A Cultura acima dos Governos

por Abel Neves

De uma vez por todas entenda-se que a responsabilidade do Estado para com a Cultura deverá ser lei para valer acima das circunstâncias políticas e caprichos ideológicos de personagens que ora entram ora saem dos gabinetes governamentais a mando das entidades partidárias. Uma evidência que sempre se pretende esquecer ou ocultar é a de que o fim para o qual concorrem as economias é a Cultura.
Um país que não cuide dos seus patrimónios culturais, protegendo as realizações do passado e investindo nas invenções da contemporaneidade, tornar-se-á desnorteado, apodrecido, sem futuro.

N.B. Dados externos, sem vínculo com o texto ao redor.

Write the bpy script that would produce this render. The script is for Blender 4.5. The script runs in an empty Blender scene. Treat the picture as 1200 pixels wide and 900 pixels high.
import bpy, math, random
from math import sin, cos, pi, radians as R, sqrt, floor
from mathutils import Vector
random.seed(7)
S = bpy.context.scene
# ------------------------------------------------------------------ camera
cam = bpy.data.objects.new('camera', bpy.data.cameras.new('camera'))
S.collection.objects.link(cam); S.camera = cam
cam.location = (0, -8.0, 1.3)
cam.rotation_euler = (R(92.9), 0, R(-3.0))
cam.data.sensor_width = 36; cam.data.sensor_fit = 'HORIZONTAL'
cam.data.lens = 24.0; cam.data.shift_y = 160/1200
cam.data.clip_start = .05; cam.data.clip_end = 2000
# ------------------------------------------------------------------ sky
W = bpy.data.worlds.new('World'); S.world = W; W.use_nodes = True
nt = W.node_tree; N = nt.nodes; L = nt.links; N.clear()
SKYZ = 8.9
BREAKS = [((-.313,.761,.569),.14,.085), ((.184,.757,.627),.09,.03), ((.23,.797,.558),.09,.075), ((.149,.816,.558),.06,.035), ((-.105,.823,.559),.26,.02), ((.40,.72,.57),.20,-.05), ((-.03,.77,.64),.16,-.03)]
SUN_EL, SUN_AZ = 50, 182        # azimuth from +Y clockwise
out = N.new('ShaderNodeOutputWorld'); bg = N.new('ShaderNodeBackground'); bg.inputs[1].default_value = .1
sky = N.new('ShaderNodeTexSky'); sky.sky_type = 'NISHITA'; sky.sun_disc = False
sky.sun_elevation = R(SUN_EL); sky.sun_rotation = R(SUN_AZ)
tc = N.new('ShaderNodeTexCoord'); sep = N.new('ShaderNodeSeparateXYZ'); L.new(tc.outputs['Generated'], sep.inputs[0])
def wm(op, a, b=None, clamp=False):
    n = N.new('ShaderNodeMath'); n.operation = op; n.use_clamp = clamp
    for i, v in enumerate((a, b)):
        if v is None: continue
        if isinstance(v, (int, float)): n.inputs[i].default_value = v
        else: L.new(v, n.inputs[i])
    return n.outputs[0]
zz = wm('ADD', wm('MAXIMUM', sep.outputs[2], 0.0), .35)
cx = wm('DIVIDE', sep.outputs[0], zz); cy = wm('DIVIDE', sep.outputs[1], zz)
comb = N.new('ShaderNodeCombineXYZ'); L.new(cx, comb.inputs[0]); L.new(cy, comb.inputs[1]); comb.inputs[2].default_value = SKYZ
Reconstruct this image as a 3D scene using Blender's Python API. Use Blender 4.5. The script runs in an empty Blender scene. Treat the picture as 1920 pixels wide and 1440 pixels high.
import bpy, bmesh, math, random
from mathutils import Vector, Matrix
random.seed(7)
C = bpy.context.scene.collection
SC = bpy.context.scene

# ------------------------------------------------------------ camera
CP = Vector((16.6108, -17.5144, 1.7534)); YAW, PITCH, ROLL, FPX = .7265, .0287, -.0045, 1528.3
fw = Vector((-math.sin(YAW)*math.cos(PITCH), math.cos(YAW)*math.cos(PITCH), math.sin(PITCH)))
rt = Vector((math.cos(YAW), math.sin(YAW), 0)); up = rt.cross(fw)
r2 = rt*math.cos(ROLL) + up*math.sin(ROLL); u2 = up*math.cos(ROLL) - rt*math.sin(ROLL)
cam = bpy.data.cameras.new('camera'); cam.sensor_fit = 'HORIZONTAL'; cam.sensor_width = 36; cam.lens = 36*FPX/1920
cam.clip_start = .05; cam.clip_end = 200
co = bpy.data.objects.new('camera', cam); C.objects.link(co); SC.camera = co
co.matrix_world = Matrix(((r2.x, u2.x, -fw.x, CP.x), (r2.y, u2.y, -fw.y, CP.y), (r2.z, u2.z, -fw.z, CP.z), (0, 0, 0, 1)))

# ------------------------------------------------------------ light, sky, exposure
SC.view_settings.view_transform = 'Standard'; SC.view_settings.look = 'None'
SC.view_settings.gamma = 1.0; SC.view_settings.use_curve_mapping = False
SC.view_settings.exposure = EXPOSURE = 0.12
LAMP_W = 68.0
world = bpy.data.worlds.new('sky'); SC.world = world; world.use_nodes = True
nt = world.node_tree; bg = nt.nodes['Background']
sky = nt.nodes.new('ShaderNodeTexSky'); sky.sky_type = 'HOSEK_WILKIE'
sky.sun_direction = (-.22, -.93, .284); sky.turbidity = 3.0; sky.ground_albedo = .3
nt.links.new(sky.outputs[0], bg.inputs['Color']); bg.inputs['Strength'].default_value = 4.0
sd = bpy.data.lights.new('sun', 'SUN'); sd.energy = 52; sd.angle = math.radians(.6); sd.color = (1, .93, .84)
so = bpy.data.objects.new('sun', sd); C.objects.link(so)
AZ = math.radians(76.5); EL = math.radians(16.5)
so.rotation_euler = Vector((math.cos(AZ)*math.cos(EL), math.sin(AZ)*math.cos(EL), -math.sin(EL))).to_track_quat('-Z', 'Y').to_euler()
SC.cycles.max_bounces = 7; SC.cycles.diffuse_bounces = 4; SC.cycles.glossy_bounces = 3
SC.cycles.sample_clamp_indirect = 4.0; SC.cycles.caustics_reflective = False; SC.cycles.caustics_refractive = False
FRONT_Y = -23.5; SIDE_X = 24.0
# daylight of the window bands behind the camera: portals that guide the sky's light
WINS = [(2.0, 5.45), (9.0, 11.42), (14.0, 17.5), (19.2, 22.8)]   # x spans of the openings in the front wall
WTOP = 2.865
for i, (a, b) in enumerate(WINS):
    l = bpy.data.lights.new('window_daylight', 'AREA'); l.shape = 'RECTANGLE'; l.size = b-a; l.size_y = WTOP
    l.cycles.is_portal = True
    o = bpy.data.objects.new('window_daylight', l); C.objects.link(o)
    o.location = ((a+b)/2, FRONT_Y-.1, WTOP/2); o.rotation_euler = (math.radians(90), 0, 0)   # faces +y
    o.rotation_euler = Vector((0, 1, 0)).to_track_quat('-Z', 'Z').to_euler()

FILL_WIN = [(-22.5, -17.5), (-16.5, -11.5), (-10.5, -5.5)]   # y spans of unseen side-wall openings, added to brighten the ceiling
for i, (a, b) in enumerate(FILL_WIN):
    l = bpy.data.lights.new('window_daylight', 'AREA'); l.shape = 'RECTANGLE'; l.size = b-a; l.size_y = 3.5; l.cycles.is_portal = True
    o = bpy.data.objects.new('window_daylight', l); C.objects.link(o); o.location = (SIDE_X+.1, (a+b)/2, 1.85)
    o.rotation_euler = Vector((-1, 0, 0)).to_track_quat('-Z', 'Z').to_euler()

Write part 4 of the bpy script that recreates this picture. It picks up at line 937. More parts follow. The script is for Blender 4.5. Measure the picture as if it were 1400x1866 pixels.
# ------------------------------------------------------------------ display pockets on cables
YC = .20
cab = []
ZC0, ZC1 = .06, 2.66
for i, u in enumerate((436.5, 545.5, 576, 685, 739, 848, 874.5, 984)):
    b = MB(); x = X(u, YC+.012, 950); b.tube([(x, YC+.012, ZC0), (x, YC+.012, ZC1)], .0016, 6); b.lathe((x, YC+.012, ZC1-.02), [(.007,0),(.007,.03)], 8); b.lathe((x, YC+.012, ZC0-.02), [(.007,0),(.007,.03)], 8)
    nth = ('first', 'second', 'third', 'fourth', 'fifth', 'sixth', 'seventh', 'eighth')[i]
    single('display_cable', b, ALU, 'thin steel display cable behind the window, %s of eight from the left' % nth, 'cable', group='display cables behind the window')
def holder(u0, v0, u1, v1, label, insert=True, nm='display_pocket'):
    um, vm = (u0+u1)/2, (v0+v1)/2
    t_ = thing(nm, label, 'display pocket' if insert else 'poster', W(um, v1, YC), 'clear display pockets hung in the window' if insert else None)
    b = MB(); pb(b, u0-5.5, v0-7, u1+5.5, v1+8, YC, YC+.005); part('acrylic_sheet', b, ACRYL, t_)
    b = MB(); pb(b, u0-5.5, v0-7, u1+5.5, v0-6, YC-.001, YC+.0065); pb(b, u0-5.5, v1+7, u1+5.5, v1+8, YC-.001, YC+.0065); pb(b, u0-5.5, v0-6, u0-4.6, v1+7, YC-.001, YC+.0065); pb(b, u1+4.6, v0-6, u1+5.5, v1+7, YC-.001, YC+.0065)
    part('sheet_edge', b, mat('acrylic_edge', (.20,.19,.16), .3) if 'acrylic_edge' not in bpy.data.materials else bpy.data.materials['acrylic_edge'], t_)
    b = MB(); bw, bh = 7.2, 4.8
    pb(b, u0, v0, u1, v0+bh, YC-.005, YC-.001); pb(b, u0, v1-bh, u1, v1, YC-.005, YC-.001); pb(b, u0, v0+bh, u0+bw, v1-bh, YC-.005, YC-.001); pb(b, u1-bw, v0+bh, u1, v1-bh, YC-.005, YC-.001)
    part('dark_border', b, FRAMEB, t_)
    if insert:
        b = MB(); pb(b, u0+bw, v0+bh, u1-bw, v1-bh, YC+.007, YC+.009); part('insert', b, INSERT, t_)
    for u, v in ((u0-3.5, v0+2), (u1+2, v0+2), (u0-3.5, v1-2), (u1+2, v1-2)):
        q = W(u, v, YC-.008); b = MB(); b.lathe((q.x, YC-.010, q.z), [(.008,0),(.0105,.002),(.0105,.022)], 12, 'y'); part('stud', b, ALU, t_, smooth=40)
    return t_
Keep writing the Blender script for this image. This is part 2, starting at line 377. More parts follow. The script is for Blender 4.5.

A fonte das economias também está na Cultura mas os poderes tentam fazer crer que a actividade intelectual e artística não é prioritária, sendo, além disso, nociva aos invioláveis pragmatismos de quem pensa e executa os milagrosos programas de ajustamento financeiro. É sabido que as práticas culturais produzem benefícios económicos embora a maioria delas aconteçam numa pequena escala que não se inscreve nem no gosto nem no interesse dos que vão tendo o poder de controlar e decidir.

Os governantes, e muitos responsáveis políticos, não querem admitir que a Cultura gera e distribui riqueza, e que diversas são as artes e os ofícios que podem reclamar actividade vantajosa com a dinâmica cultural, mas talvez seja mesmo uma cruzada ideológica e há que lhe dar veneno.
As iniciativas culturais não só revigoram competências, alargando capacidades de intervenção, como estimulam o relacionamento social, sustentando os ideários naturalmente plurais, e isso, de facto, não interessa aos agiotas da especulação financeira, viciados no lucro dos juros permanentes.

E acabe-se de vez com o termo subsídio que, na Cultura, não é mais do que um necessário apoio ao investimento e, consequentemente, um benefício social. Subsídio cultural tem parentesco, na terminologia, com esse outro atribuído à suinicultura. Culturalmente, tornou-se uma palavra abjecta.
Abdiquemos da vergonha que sugere e defendamos a exigência do cumprimento por parte do Estado das suas obrigações culturais.

Seja o que for que venha a acontecer, a Cultura sobreviverá. As teorias económicas não sabemos. Cumpre-nos a responsabilidade de convocar as economias para a defesa intransigente da Cultura porque é no bem-estar da vida social que se decidem os passos da humanidade.